» GIVEN EXERCISE
Write out all of the records precisely. Skip anything that is a picture.

» DATA FOR THE TASK
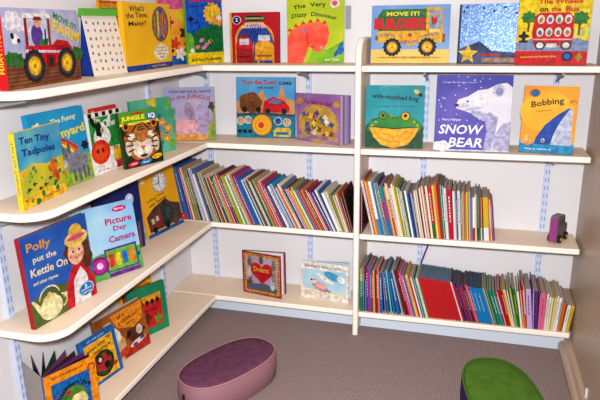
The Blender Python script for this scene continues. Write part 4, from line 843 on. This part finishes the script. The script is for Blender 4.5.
def truck():
    root = empty('toy_truck', (1.722, -.165, Z[2]+.0002), (0, 0, rad(63)), 'chunky purple wooden toy truck at the right end of the third shelf', 'toy')
    T = .03
    bm = bmesh.new()
    prof = [(0, .010), (.112, .010), (.114, .060), (.104, .070), (.084, .074), (.082, .100), (.072, .112), (.016, .116), (0, .108)]
    prism(bm, prof, 0, T, 0, 'y'); bmesh.ops.recalc_face_normals(bm, faces=bm.faces)
    o = link('body', bm, [mat('#a8529a', .5, .3), mat('#8d8087', .6, .3)], root)
    o.data.polygons[0].material_index = 1; o.data.polygons[1].material_index = 1
    for i in (2, 3, 4, 5, 6, 7): o.data.polygons[2+i].material_index = 1
    bm = bmesh.new(); box(bm, .02, -.0012, .070, .078, T+.0012, .100); bevel(bm, .0008); link('window', bm, mat('#6d6a72', .5, .3), root)
    for wx in (.026, .090):
        for wy, s in ((-.010, -1), (T, 1)):
            bm = bmesh.new()
            bmesh.ops.create_cone(bm, cap_ends=True, segments=24, radius1=.0165, radius2=.0165, depth=.0095, matrix=Matrix.Translation((wx, wy+.0049, .0168)) @ Matrix.Rotation(PI/2, 4, 'X'))
            wh = link('wheel', bm, mat('#201c1e', .5, .3), root)
            bm = bmesh.new()
            yy = wy-.0008 if s < 0 else wy+.0106
            bmesh.ops.create_cone(bm, cap_ends=True, segments=16, radius1=.0065, radius2=.005, depth=.002, matrix=Matrix.Translation((wx, yy, .0168)) @ Matrix.Rotation(PI/2*(1 if s < 0 else -1), 4, 'X'))
            link('hub', bm, mat('#d8c23a', .5, .3), wh)
truck()

# ------------------------------------------------------------------ camera
cam = bpy.data.cameras.new('camera'); co = bpy.data.objects.new('camera', cam); COL.objects.link(co)
yaw, pitch, roll, fpx = -0.28287, -0.28084, -0.01449, 602.1
fw = Vector((math.sin(yaw)*math.cos(pitch), math.cos(yaw)*math.cos(pitch), math.sin(pitch)))
r = Vector((math.cos(yaw), -math.sin(yaw), 0)); u = r.cross(fw)
r2 = r*math.cos(roll) + u*math.sin(roll); u2 = -r*math.sin(roll) + u*math.cos(roll)
M = Matrix((r2, u2, -fw)).transposed().to_4x4(); M.translation = Vector((1.36838, -2.66235, 1.34806))
co.matrix_world = M
cam.sensor_width = 36; cam.lens = fpx/600*36; cam.clip_start = .05
SC.camera = co

# ------------------------------------------------------------------ light: camera flash, ceiling lamps, room ambience
def area(name, loc, target, size, power, color):
    l = bpy.data.lights.new(name, 'AREA'); l.size = size; l.energy = power; l.color = color; l.shape = 'DISK'
    o = bpy.data.objects.new(name, l); COL.objects.link(o); o.location = loc
    o.rotation_euler = (Vector(target)-Vector(loc)).to_track_quat('-Z', 'Y').to_euler()
    return o
fl = area('flash_light', (1.37, -2.70, 1.46), (.80, -.3, .25), .10, 54, (.98, .97, .97)); fl.data.spread = rad(125)
area('ceiling_light', (.95, -1.45, 2.55), (.95, -1.2, 0), 1.1, 15, (1, .86, .74))
w = bpy.data.worlds.new('room_ambience'); w.use_nodes = True; SC.world = w
w.node_tree.nodes['Background'].inputs['Color'].default_value = (.95, .90, .90, 1)
w.node_tree.nodes['Background'].inputs['Strength'].default_value = .35
vs = SC.view_settings
vs.view_transform = 'Standard'; vs.look = 'None'; vs.gamma = 1; vs.use_curve_mapping = False; vs.exposure = -.33
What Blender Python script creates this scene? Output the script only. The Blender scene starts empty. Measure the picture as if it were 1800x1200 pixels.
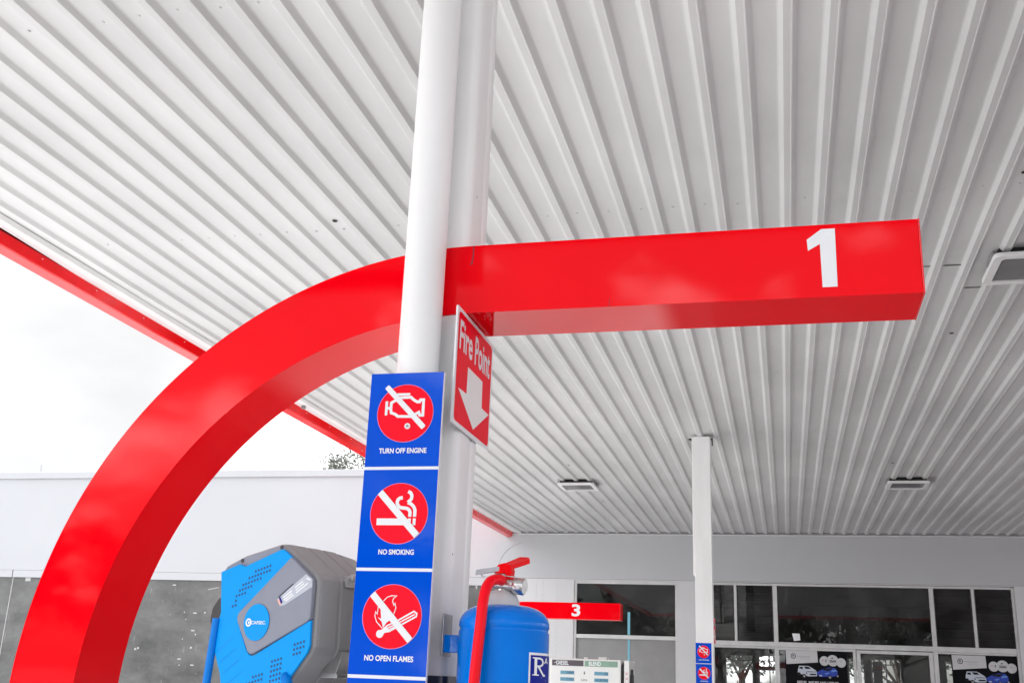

» WRITTEN SOLUTION
The Blender Python script for this scene continues. Write part 4, from line 843 on. This part finishes the script. The script is for Blender 4.5.
def truck():
    root = empty('toy_truck', (1.722, -.165, Z[2]+.0002), (0, 0, rad(63)), 'chunky purple wooden toy truck at the right end of the third shelf', 'toy')
    T = .03
    bm = bmesh.new()
    prof = [(0, .010), (.112, .010), (.114, .060), (.104, .070), (.084, .074), (.082, .100), (.072, .112), (.016, .116), (0, .108)]
    prism(bm, prof, 0, T, 0, 'y'); bmesh.ops.recalc_face_normals(bm, faces=bm.faces)
    o = link('body', bm, [mat('#a8529a', .5, .3), mat('#8d8087', .6, .3)], root)
    o.data.polygons[0].material_index = 1; o.data.polygons[1].material_index = 1
    for i in (2, 3, 4, 5, 6, 7): o.data.polygons[2+i].material_index = 1
    bm = bmesh.new(); box(bm, .02, -.0012, .070, .078, T+.0012, .100); bevel(bm, .0008); link('window', bm, mat('#6d6a72', .5, .3), root)
    for wx in (.026, .090):
        for wy, s in ((-.010, -1), (T, 1)):
            bm = bmesh.new()
            bmesh.ops.create_cone(bm, cap_ends=True, segments=24, radius1=.0165, radius2=.0165, depth=.0095, matrix=Matrix.Translation((wx, wy+.0049, .0168)) @ Matrix.Rotation(PI/2, 4, 'X'))
            wh = link('wheel', bm, mat('#201c1e', .5, .3), root)
            bm = bmesh.new()
            yy = wy-.0008 if s < 0 else wy+.0106
            bmesh.ops.create_cone(bm, cap_ends=True, segments=16, radius1=.0065, radius2=.005, depth=.002, matrix=Matrix.Translation((wx, yy, .0168)) @ Matrix.Rotation(PI/2*(1 if s < 0 else -1), 4, 'X'))
            link('hub', bm, mat('#d8c23a', .5, .3), wh)
truck()

# ------------------------------------------------------------------ camera
cam = bpy.data.cameras.new('camera'); co = bpy.data.objects.new('camera', cam); COL.objects.link(co)
yaw, pitch, roll, fpx = -0.28287, -0.28084, -0.01449, 602.1
fw = Vector((math.sin(yaw)*math.cos(pitch), math.cos(yaw)*math.cos(pitch), math.sin(pitch)))
r = Vector((math.cos(yaw), -math.sin(yaw), 0)); u = r.cross(fw)
r2 = r*math.cos(roll) + u*math.sin(roll); u2 = -r*math.sin(roll) + u*math.cos(roll)
M = Matrix((r2, u2, -fw)).transposed().to_4x4(); M.translation = Vector((1.36838, -2.66235, 1.34806))
co.matrix_world = M
cam.sensor_width = 36; cam.lens = fpx/600*36; cam.clip_start = .05
SC.camera = co

# ------------------------------------------------------------------ light: camera flash, ceiling lamps, room ambience
def area(name, loc, target, size, power, color):
    l = bpy.data.lights.new(name, 'AREA'); l.size = size; l.energy = power; l.color = color; l.shape = 'DISK'
    o = bpy.data.objects.new(name, l); COL.objects.link(o); o.location = loc
    o.rotation_euler = (Vector(target)-Vector(loc)).to_track_quat('-Z', 'Y').to_euler()
    return o
fl = area('flash_light', (1.37, -2.70, 1.46), (.80, -.3, .25), .10, 54, (.98, .97, .97)); fl.data.spread = rad(125)
area('ceiling_light', (.95, -1.45, 2.55), (.95, -1.2, 0), 1.1, 15, (1, .86, .74))
w = bpy.data.worlds.new('room_ambience'); w.use_nodes = True; SC.world = w
w.node_tree.nodes['Background'].inputs['Color'].default_value = (.95, .90, .90, 1)
w.node_tree.nodes['Background'].inputs['Strength'].default_value = .35
vs = SC.view_settings
vs.view_transform = 'Standard'; vs.look = 'None'; vs.gamma = 1; vs.use_curve_mapping = False; vs.exposure = -.33
What Blender Python script creates this scene? Output the script only. The Blender scene starts empty. Measure the picture as if it were 1800x1200 pixels.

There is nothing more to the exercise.